This work addresses the privacy risks and multimodal alignment challenges inherent in existing RGB-Thermal crowd counting methods, which rely on RGB imagery. We propose the first purely thermal-based crowd counting framework that operates solely on thermal inputs during inference. To enhance thermal feature representation, we leverage a depth-to-RGB diffusion model as a cross-modal prior and introduce a Latent Consistency Model (LCM) single-step denoising strategy to preserve structural information from depth conditioning while avoiding error accumulation in multi-step denoising. Our approach achieves counting accuracy comparable to state-of-the-art RGB-Thermal fusion methods on the RGBT-CC and DroneRGBT benchmarks, while entirely eliminating the privacy concerns associated with continuous RGB image acquisition—marking the first privacy-preserving crowd counting system that requires no RGB input.
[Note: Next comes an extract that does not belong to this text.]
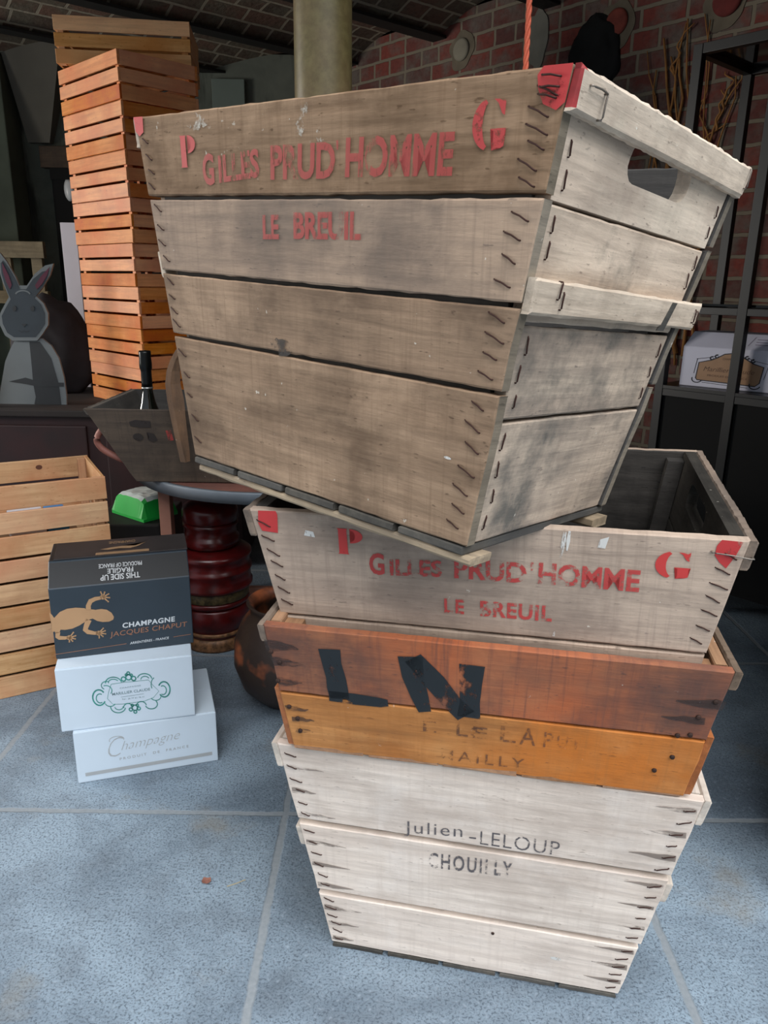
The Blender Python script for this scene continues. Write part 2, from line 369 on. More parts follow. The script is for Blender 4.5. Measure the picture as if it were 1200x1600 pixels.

While RGB-Thermal crowd counting has shown promise, the paradigm faces critical limitations: RGB data raises privacy concerns in public surveillance, and multi-modal misalignment degrades fusion performance. We propose the first thermal-only framework specifically designed for privacy-conscious crowd counting, eliminating RGB dependency at inference time and substantially reducing the privacy exposure associated with continuous RGB capture in public surveillance deployments. To mitigate thermal ambiguity, we leverage depth-to-RGB diffusion models as a cross-modal bridge, extracting discriminative features that enhance thermal representations. Critically, we demonstrate that single-step LCM denoising yields features most faithful to the structural content of the depth conditioning signal, while multi-step approaches progressively decouple features from the conditioning input and accumulate errors that degrade counting accuracy. Experiments on RGBT-CC and DroneRGBT datasets show our method achieves competitive performance against state-of-the-art RGB-T fusion methods, while requiring only thermal input during inference, eliminating the need for continuous RGB capture that constitutes the primary privacy concern in real-world surveillance deployment. The code will be made publicly available.